Você Nunca Esteve Realmente Aqui (2017), de Lynne Ramsay
Lynne Ramsay é daquelas diretoras que não falam muito, e seus filmes também não. Mas quando falam, doem. “Você Nunca Esteve Realmente Aqui” (2017) é um thriller psicológico tenso, violento e ao mesmo tempo delicado. Joaquin Phoenix vive um ex-veterano que salva meninas vítimas de tráfico sexual. Mas a diretora nunca foca na violência gratuita. Ela filma os traumas, os silêncios, os fragmentos da mente dele.
É o tipo de filme que poderia cair em mil armadilhas, mas Ramsay foge de todas. Ela dirige com uma precisão absurda. E mesmo sendo um filme sobre dor, é impossível não se conectar com a humanidade do protagonista. É brutal, mas é humano. E muito, muito autoral.

Quero Ser Grande (1988), de Penny Marshall
Se você cresceu nos anos 90, viu “Quero Ser Grande” (1988) mil vezes na Sessão da Tarde. O menino que deseja ser adulto e acorda no corpo do Tom Hanks. Parece só uma comédia leve, mas o que Penny Marshall fez ali foi muito mais do que isso. Ela entregou um clássico, com coração, humor e timing perfeito.
Foi a primeira mulher a dirigir um filme que arrecadou mais de 100 milhões de dólares nos EUA. Isso já diz muita coisa. Penny fez história mostrando que sim, mulher também sabe fazer blockbuster. E fazer bem feito.

Tomboy (2011), de Céline Sciamma
Antes de “Retrato de uma Jovem em Chamas” (2019), Céline Sciamma já estava fazendo barulho com “Tomboy” (2011), um filme lindo e sensível sobre infância e identidade de gênero. “Tomboy” (2011) conta a história de uma criança que, ao se mudar de cidade, começa a se apresentar como um menino. É sobre descoberta, liberdade, opressão e pertencimento.
É um filme delicado, sem julgamentos. Sciamma olha para os personagens com carinho e sem clichês. É o tipo de filme que você termina e precisa ficar em silêncio uns minutos. Porque ele toca em pontos profundos, e faz isso com uma leveza rara.
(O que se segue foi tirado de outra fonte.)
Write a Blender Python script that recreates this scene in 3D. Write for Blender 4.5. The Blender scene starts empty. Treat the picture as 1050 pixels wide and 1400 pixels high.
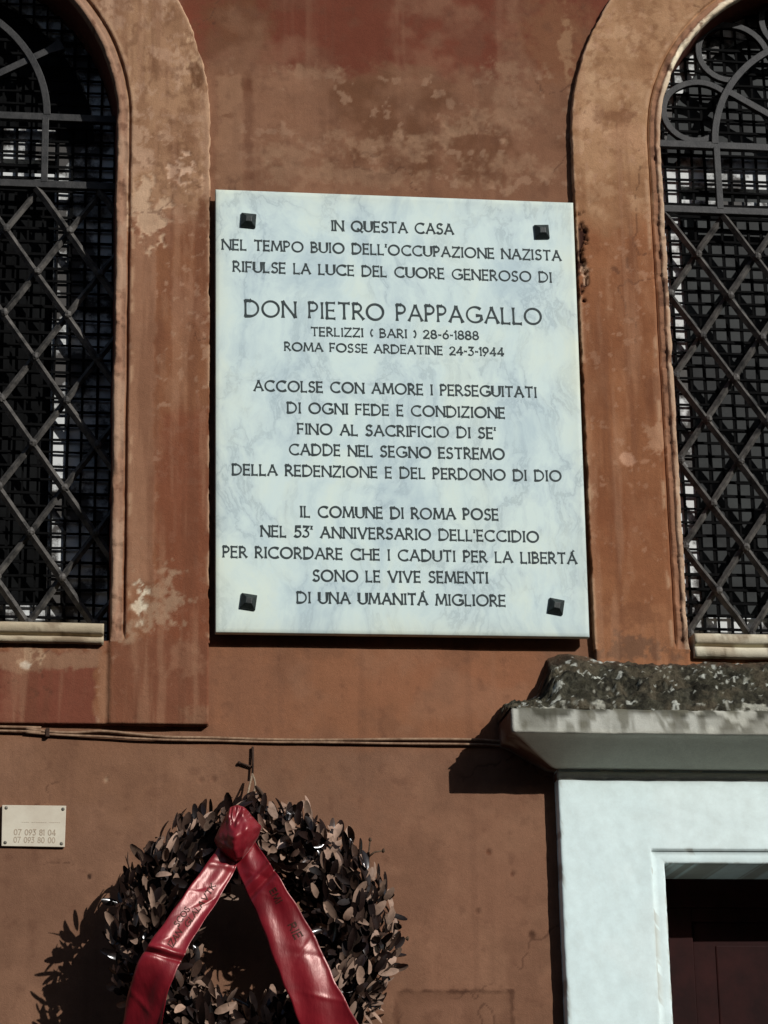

E tem muito mais: “Aves de Rapina” (2020), de Cathy Yan, mostrando que mulher também pode fazer filme de porrada divertido; “A Hora da Estrela” (1985), de Suzana Amaral, provando que o Brasil tem diretoras incríveis desde os anos 80; “Atlantique” (2019), de Mati Diop, com sua mistura mágica de realismo e espiritualidade; “Matrix” (1999), de Lana e Lilly Wachowski, reinventando a ficção científica.
O que não falta é talento feminino por trás das câmeras. O que ainda falta, e muito, é espaço, verba, visibilidade e distribuição. Mas enquanto isso não muda, a gente assiste, divulga, valoriza e cobra. Porque quando uma mulher dirige, ela não só conta uma história. Ela muda a forma como a gente vê o mundo.
E você, já tem sua diretora favorita?